President Donald Trump's more-than-one-year delay in naming new leadership at the Broadcasting Board of Governors and its flagship broadcasting service, the Voice of America, is fueling fierce internal battles over the direction of its coverage and criticism from conservatives that the $684 million BBG budget is being used to undermine Trump's policies at home and abroad.

Aware of the turmoil within the BBG-controlled agencies, the White House last year planned to tap Michael Pack, a senior fellow and past president of the Claremont Institute and its Claremont Review of Books, to run the BBG, according to two government officials and outside sources.

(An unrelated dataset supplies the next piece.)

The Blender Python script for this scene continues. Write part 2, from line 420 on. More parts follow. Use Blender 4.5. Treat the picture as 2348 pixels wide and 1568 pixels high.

However, Pack, a documentary filmmaker who previously served as a Corporation for Public Broadcasting executive, has been unable to take the post because he is working on a film about the life of Supreme Court Justice Clarence Thomas. The Thomas film would pose conflict-of-interest issues with leading the BBG, the sources said.

The Thomas film is still far from complete, delaying Pack's potential nomination. The Senate would then likely take several months more to confirm him to the post, meaning that new Trump appointed leadership at the BBG could be a year or more away.

Pack also has ties to former White House advisor Steve Bannon and was thought to have his blessing for the role. Pack and Bannon worked on two documentaries together, and Pack wrote an op-ed for the Federalist last year praising Bannon as a pioneer in documentary filmmaking.

With Trump's excommunication of Bannon early this year, it is unclear if Pack is still the top contender for the post or if the White House has moved on to other candidates or decided not to make filing the post a top priority.

The White House did not respond to an inquiry about Pack or the broader BBG turmoil.

A spokesman for the Claremont Institute, where Pack remains a senior fellow, said only: "Out of respect for the selection and nomination process, which is still ongoing, Mr. Pack would like to refrain from comment at this time."

Those who support the current VOA practice of trying to emulate mainstream commercial cable outlets are worried that the Trump administration could get too involved in the BBG and its outlets could become a mouthpiece for his administration reducing their reputation for independence and fairness throughout the world.

MSNBC's Rachel Maddow early last year warned that a retooled VOA with a Trump appointee could become a "state-run media operation" and a megaphone for Trump's policies abroad.

With the Obama appointees remaining in place for more than a year, tensions are bubbling over within the BBG as conservative-leaning current and former employees, some of whom joined the organization as a way to fight back against totalitarian regimes, continue to bristle at what they argue is the VOA's negative coverage of the Trump administration's signature policies.